◆ Collected data:
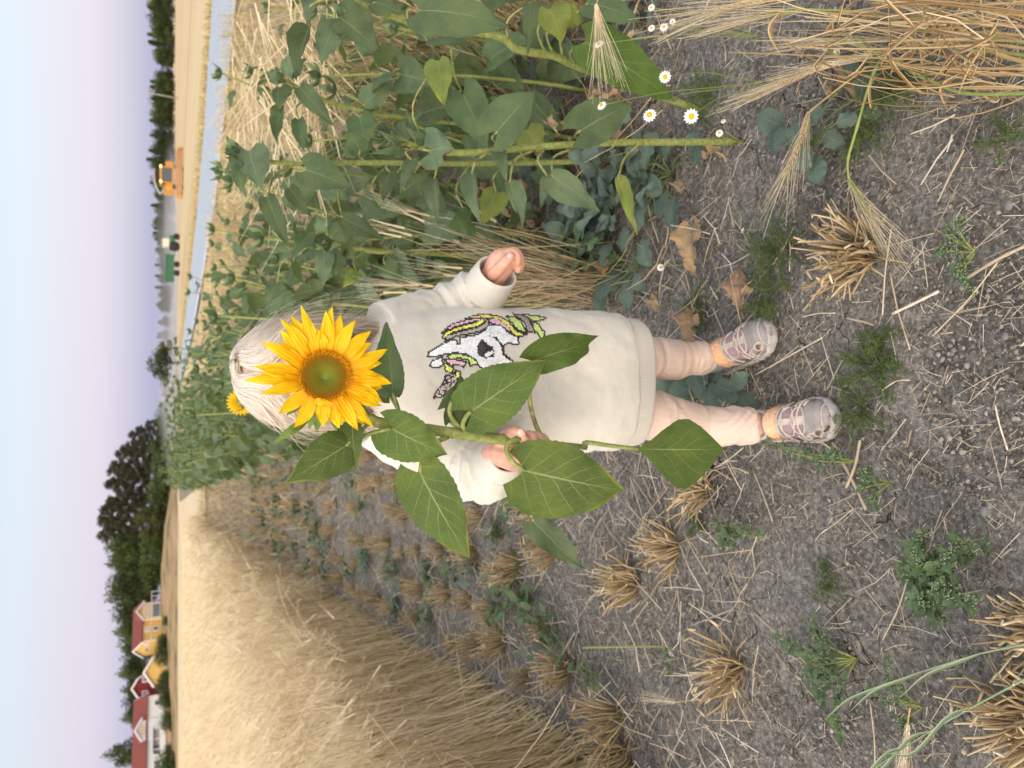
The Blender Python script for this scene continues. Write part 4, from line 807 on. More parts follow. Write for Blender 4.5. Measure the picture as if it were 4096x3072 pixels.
# shoes
def shoe(toe, d, yaw_lab):
    o_ = toe-d*.112; lat = np.array([-d[1], d[0], 0]); up = np.array([0, 0, 1.])
    W = lambda x, y, z: o_+np.multiply.outer(x, d)+np.multiply.outer(y, lat)+np.multiply.outer(z, up)
    hwf = lambda x: np.interp(x, [-.060, -.055, -.035, 0, .03, .065, .09, .105, .112], [.010, .022, .030, .030, .034, .038, .034, .021, .004])
    hf = lambda x: np.interp(x, [-.060, -.05, -.03, 0, .03, .06, .09, .105, .112], [.030, .052, .056, .056, .044, .034, .027, .018, .006])
    def Sf(x, a, off=0.):
        x = np.asarray(x, float); a = np.asarray(a, float)*PI/2; w_ = hwf(x)-.002+off; h_ = hf(x)+off; return W(x, w_*np.sign(np.sin(a))*np.abs(np.sin(a))**.9, .014+h_*np.clip(np.cos(a), 0, 1)**.75)
    def patch(mb, fx, fa, nx, na, off, thick=.0015):
        u_, v_ = np.meshgrid(np.linspace(0, 1, nx), np.linspace(0, 1, na), indexing='ij'); x = fx(u_, v_); a = fa(u_, v_)
        A_ = Sf(x, a, off); ii = np.arange(nx-1)[:, None]*na; jj = np.arange(na-1)[None]; mb.add(A_.reshape(-1, 3), np.stack([ii+jj, ii+na+jj, ii+na+jj+1, ii+jj+1], -1).reshape(-1, 4))
    up_ = MB(); patch(up_, lambda u, v: -.060+.172*u, lambda u, v: -1+2*v, 50, 26, 0)
    sh = up_.build('shoe', M['mesh'], person)
    so_ = MB(); xs = np.concatenate([np.linspace(-.060, .112, 34), np.linspace(.112, -.060, 34)[1:-1]]); sg = np.concatenate([np.ones(34), -np.ones(32)])
    rows = []
    for z, o2 in ((.0, -.002), (.003, .0015), (.009, .0025), (.015, .002), (.018, -.001)):
        rows.append(W(xs*(1+o2*2), sg*(hwf(xs)+o2+.0012*np.sin(xs*420)*(z > .002)), z+.010*np.clip((xs-.085)/.027, 0, 1)*(z > .01)))
    V_ = np.array(rows); k = V_.shape[1]; ii = np.arange(4)[:, None]*k; jj = np.arange(k)[None]
    so_.add(np.vstack([V_.reshape(-1, 3), W(.03, 0, 0.)]), np.stack([ii+jj, ii+(jj+1) % k, ii+k+(jj+1) % k, ii+k+jj], -1).reshape(-1, 4), [((a+1) % k, a, 5*k) for a in range(k)]); so_.build('sole', M['sole'], sh)
    ov = MB()
    def ring(cx_, ca, rx, ra_, r=.0016):
        t = np.linspace(0, 2*PI, 30); tube(ov, Sf(cx_+rx*np.cos(t), ca+ra_*np.sin(t), .0016), r, 6, cap=False)
    ring(.039, 0, .0125, .50); ring(.059, 0, .0115, .42); ring(.026, 0, .004, .62)
    for a, b, c_, e in ((.018, .046, -.085, .085), (.050, .072, -.11, .11)): patch(ov, lambda u, v: a+(b-a)*u, lambda u, v: c_+(e-c_)*v, 8, 5, .0022)
    for s in (-1, 1):
        for x0, x1 in ((.030, .046), (.052, .064), (.018, .026), (.068, .078)):
            t = np.linspace(0, 1, 7); tube(ov, Sf(x0+(x1-x0)*t*.6, s*(.45+.5*t), .0016), .0022, 6)
    ring(.089, -.50, .0080, .17, .0018); ring(.078, -.62, .014, .17, .0018)
    t = np.linspace(-.95, .95, 30); tube(ov, Sf(.070-.012*np.cos(t*1.5)+.0*t, t, .002), .0022, 6); tube(ov, Sf(.0995+0*t, t*.95, .0022), .0018, 6); tube(ov, Sf(.0145+0*t-.006*np.cos(t*2), t, .0022), .0020, 6)
    ov.build('overlay', M['overlay'], sh)
    gl = MB(); patch(gl, lambda u, v: .071+.040*u-.004*np.cos((v-.5)*6), lambda u, v: -.97+1.94*v, 14, 26, .0018)
    for s in (-1, 1):
        patch(gl, lambda u, v: -.058+.056*u, lambda u, v: s*(.42+.56*v), 12, 8, .0020); patch(gl, lambda u, v: .012+.062*u, lambda u, v: s*(.74+.10*np.sin(u*12)+(.22-.1*np.sin(u*12))*v), 22, 7, .0022)
    gl.build('toe_cap', M['glitter'], sh)
    hl = MB()
    for x, a, rx, ra_ in ((.089, -.50, .0045, .10), (.079, .74, .0075, .035), (.080, -.72, .0075, .035), (.064, .78, .008, .035), (.062, -.8, .008, .035), (.040, .86, .008, .03), (.042, -.86, .008, .03)):
        t = np.linspace(0, 2*PI, 13)[:-1]; c0 = Sf(x, a, .0042); hl.add(np.vstack([Sf(x+rx*np.cos(t), a+ra_*np.sin(t), .0034), c0]), None, [(i, (i+1) % 12, 12) for i in range(12)])
    hl.build('cutout', M['black'], sh)
    st = MB(); patch(st, lambda u, v: .001+.019*u, lambda u, v: -.78+1.6*v, 6, 24, .0045); patch(st, lambda u, v: -.0005+.022*u, lambda u, v: -.86+1.76*v, 6, 24, .0032); st.build('strap', M['strap'], sh)
    bd = MB(); patch(bd, lambda u, v: -.0035+.003*u, lambda u, v: -.9+1.8*v, 3, 24, .0030); patch(bd, lambda u, v: .0215+.0025*u, lambda u, v: -.9+1.8*v, 3, 24, .0030); bd.build('binding', M['overlay'], sh)
    op = MB(); t = np.linspace(0, 2*PI, 26); tube(op, W(-.027+.029*np.cos(t), .024*np.sin(t), .062+.006*np.cos(t*2)-.004*np.cos(t)), .0045, 8, cap=False); op.build('collar', M['overlay'], sh)
    return sh
shA = shoe(fA1, dA, 'A'); shB = shoe(fB1, dB, 'B')
lp = fB1-dB*.012+np.array([-.014, 0, .028]); mb = MB(); t = np.linspace(1.4, 5.2, 14); tube(mb, lp+np.stack([.008*np.cos(t), -.010*np.sin(t), .004*t/4+.002*np.sin(t)], 1), .0022, 6); mb.build('pull_loop', M['brownlth'], shB)
# ================================================================ THE HELD SUNFLOWER
def lat_of(b, t):
    dx, dy = t[0]-b[0], t[1]-b[1]; n_ = math.hypot(dx, dy); return dy/n_*(-U_)+(-dx/n_)*(-R_)
def leafpx(mb, b, t, hu, hl, lobe=0, back=False, roll=0, **k):
    B, T = P(*b), P(*t); sc = pxm((B+T)/2); lat = lat_of(b, t); vn = unit(C0-(B+T)/2)
    if roll: lat = lat*math.cos(roll)+vn*math.sin(roll)
    n0 = unit(np.cross(unit(T-B), lat)); tow = np.dot(n0, vn) > 0
    leafgeo(mb, B, T, lat, hl/sc, hu/sc, lobe/sc, nrm=(n0 if tow else -n0)*(-1 if back else 1), **k)
def pet(mb, pts, r=.0022, n=10):
    tube(mb, spline(ip(pts), n), np.linspace(r*1.25, r, n), 7, uv=(.0, .4, .5))
def LEAF(root, mat, b, t, hu, hl, lobe=0, petiole=None, pr=.0022, pm=None, **k):
    mb = MB(); leafpx(mb, b, t, hu*1.1, hl*1.1, lobe*1.1, **k); o = mb.build('leaf', mat, root)
    if petiole: mp = MB(); pet(mp, petiole, pr); mp.build('petiole', pm or M['petiole'], o)
    return o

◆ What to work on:
Return to the listing above and set it down exactly, leaving out its pictures.

◆ Exercise response:
The Blender Python script for this scene continues. Write part 4, from line 807 on. More parts follow. Write for Blender 4.5. Measure the picture as if it were 4096x3072 pixels.
# shoes
def shoe(toe, d, yaw_lab):
    o_ = toe-d*.112; lat = np.array([-d[1], d[0], 0]); up = np.array([0, 0, 1.])
    W = lambda x, y, z: o_+np.multiply.outer(x, d)+np.multiply.outer(y, lat)+np.multiply.outer(z, up)
    hwf = lambda x: np.interp(x, [-.060, -.055, -.035, 0, .03, .065, .09, .105, .112], [.010, .022, .030, .030, .034, .038, .034, .021, .004])
    hf = lambda x: np.interp(x, [-.060, -.05, -.03, 0, .03, .06, .09, .105, .112], [.030, .052, .056, .056, .044, .034, .027, .018, .006])
    def Sf(x, a, off=0.):
        x = np.asarray(x, float); a = np.asarray(a, float)*PI/2; w_ = hwf(x)-.002+off; h_ = hf(x)+off; return W(x, w_*np.sign(np.sin(a))*np.abs(np.sin(a))**.9, .014+h_*np.clip(np.cos(a), 0, 1)**.75)
    def patch(mb, fx, fa, nx, na, off, thick=.0015):
        u_, v_ = np.meshgrid(np.linspace(0, 1, nx), np.linspace(0, 1, na), indexing='ij'); x = fx(u_, v_); a = fa(u_, v_)
        A_ = Sf(x, a, off); ii = np.arange(nx-1)[:, None]*na; jj = np.arange(na-1)[None]; mb.add(A_.reshape(-1, 3), np.stack([ii+jj, ii+na+jj, ii+na+jj+1, ii+jj+1], -1).reshape(-1, 4))
    up_ = MB(); patch(up_, lambda u, v: -.060+.172*u, lambda u, v: -1+2*v, 50, 26, 0)
    sh = up_.build('shoe', M['mesh'], person)
    so_ = MB(); xs = np.concatenate([np.linspace(-.060, .112, 34), np.linspace(.112, -.060, 34)[1:-1]]); sg = np.concatenate([np.ones(34), -np.ones(32)])
    rows = []
    for z, o2 in ((.0, -.002), (.003, .0015), (.009, .0025), (.015, .002), (.018, -.001)):
        rows.append(W(xs*(1+o2*2), sg*(hwf(xs)+o2+.0012*np.sin(xs*420)*(z > .002)), z+.010*np.clip((xs-.085)/.027, 0, 1)*(z > .01)))
    V_ = np.array(rows); k = V_.shape[1]; ii = np.arange(4)[:, None]*k; jj = np.arange(k)[None]
    so_.add(np.vstack([V_.reshape(-1, 3), W(.03, 0, 0.)]), np.stack([ii+jj, ii+(jj+1) % k, ii+k+(jj+1) % k, ii+k+jj], -1).reshape(-1, 4), [((a+1) % k, a, 5*k) for a in range(k)]); so_.build('sole', M['sole'], sh)
    ov = MB()
    def ring(cx_, ca, rx, ra_, r=.0016):
        t = np.linspace(0, 2*PI, 30); tube(ov, Sf(cx_+rx*np.cos(t), ca+ra_*np.sin(t), .0016), r, 6, cap=False)
    ring(.039, 0, .0125, .50); ring(.059, 0, .0115, .42); ring(.026, 0, .004, .62)
    for a, b, c_, e in ((.018, .046, -.085, .085), (.050, .072, -.11, .11)): patch(ov, lambda u, v: a+(b-a)*u, lambda u, v: c_+(e-c_)*v, 8, 5, .0022)
    for s in (-1, 1):
        for x0, x1 in ((.030, .046), (.052, .064), (.018, .026), (.068, .078)):
            t = np.linspace(0, 1, 7); tube(ov, Sf(x0+(x1-x0)*t*.6, s*(.45+.5*t), .0016), .0022, 6)
    ring(.089, -.50, .0080, .17, .0018); ring(.078, -.62, .014, .17, .0018)
    t = np.linspace(-.95, .95, 30); tube(ov, Sf(.070-.012*np.cos(t*1.5)+.0*t, t, .002), .0022, 6); tube(ov, Sf(.0995+0*t, t*.95, .0022), .0018, 6); tube(ov, Sf(.0145+0*t-.006*np.cos(t*2), t, .0022), .0020, 6)
    ov.build('overlay', M['overlay'], sh)
    gl = MB(); patch(gl, lambda u, v: .071+.040*u-.004*np.cos((v-.5)*6), lambda u, v: -.97+1.94*v, 14, 26, .0018)
    for s in (-1, 1):
        patch(gl, lambda u, v: -.058+.056*u, lambda u, v: s*(.42+.56*v), 12, 8, .0020); patch(gl, lambda u, v: .012+.062*u, lambda u, v: s*(.74+.10*np.sin(u*12)+(.22-.1*np.sin(u*12))*v), 22, 7, .0022)
    gl.build('toe_cap', M['glitter'], sh)
    hl = MB()
    for x, a, rx, ra_ in ((.089, -.50, .0045, .10), (.079, .74, .0075, .035), (.080, -.72, .0075, .035), (.064, .78, .008, .035), (.062, -.8, .008, .035), (.040, .86, .008, .03), (.042, -.86, .008, .03)):
        t = np.linspace(0, 2*PI, 13)[:-1]; c0 = Sf(x, a, .0042); hl.add(np.vstack([Sf(x+rx*np.cos(t), a+ra_*np.sin(t), .0034), c0]), None, [(i, (i+1) % 12, 12) for i in range(12)])
    hl.build('cutout', M['black'], sh)
    st = MB(); patch(st, lambda u, v: .001+.019*u, lambda u, v: -.78+1.6*v, 6, 24, .0045); patch(st, lambda u, v: -.0005+.022*u, lambda u, v: -.86+1.76*v, 6, 24, .0032); st.build('strap', M['strap'], sh)
    bd = MB(); patch(bd, lambda u, v: -.0035+.003*u, lambda u, v: -.9+1.8*v, 3, 24, .0030); patch(bd, lambda u, v: .0215+.0025*u, lambda u, v: -.9+1.8*v, 3, 24, .0030); bd.build('binding', M['overlay'], sh)
    op = MB(); t = np.linspace(0, 2*PI, 26); tube(op, W(-.027+.029*np.cos(t), .024*np.sin(t), .062+.006*np.cos(t*2)-.004*np.cos(t)), .0045, 8, cap=False); op.build('collar', M['overlay'], sh)
    return sh
shA = shoe(fA1, dA, 'A'); shB = shoe(fB1, dB, 'B')
lp = fB1-dB*.012+np.array([-.014, 0, .028]); mb = MB(); t = np.linspace(1.4, 5.2, 14); tube(mb, lp+np.stack([.008*np.cos(t), -.010*np.sin(t), .004*t/4+.002*np.sin(t)], 1), .0022, 6); mb.build('pull_loop', M['brownlth'], shB)
# ================================================================ THE HELD SUNFLOWER
def lat_of(b, t):
    dx, dy = t[0]-b[0], t[1]-b[1]; n_ = math.hypot(dx, dy); return dy/n_*(-U_)+(-dx/n_)*(-R_)
def leafpx(mb, b, t, hu, hl, lobe=0, back=False, roll=0, **k):
    B, T = P(*b), P(*t); sc = pxm((B+T)/2); lat = lat_of(b, t); vn = unit(C0-(B+T)/2)
    if roll: lat = lat*math.cos(roll)+vn*math.sin(roll)
    n0 = unit(np.cross(unit(T-B), lat)); tow = np.dot(n0, vn) > 0
    leafgeo(mb, B, T, lat, hl/sc, hu/sc, lobe/sc, nrm=(n0 if tow else -n0)*(-1 if back else 1), **k)
def pet(mb, pts, r=.0022, n=10):
    tube(mb, spline(ip(pts), n), np.linspace(r*1.25, r, n), 7, uv=(.0, .4, .5))
def LEAF(root, mat, b, t, hu, hl, lobe=0, petiole=None, pr=.0022, pm=None, **k):
    mb = MB(); leafpx(mb, b, t, hu*1.1, hl*1.1, lobe*1.1, **k); o = mb.build('leaf', mat, root)
    if petiole: mp = MB(); pet(mp, petiole, pr); mp.build('petiole', pm or M['petiole'], o)
    return o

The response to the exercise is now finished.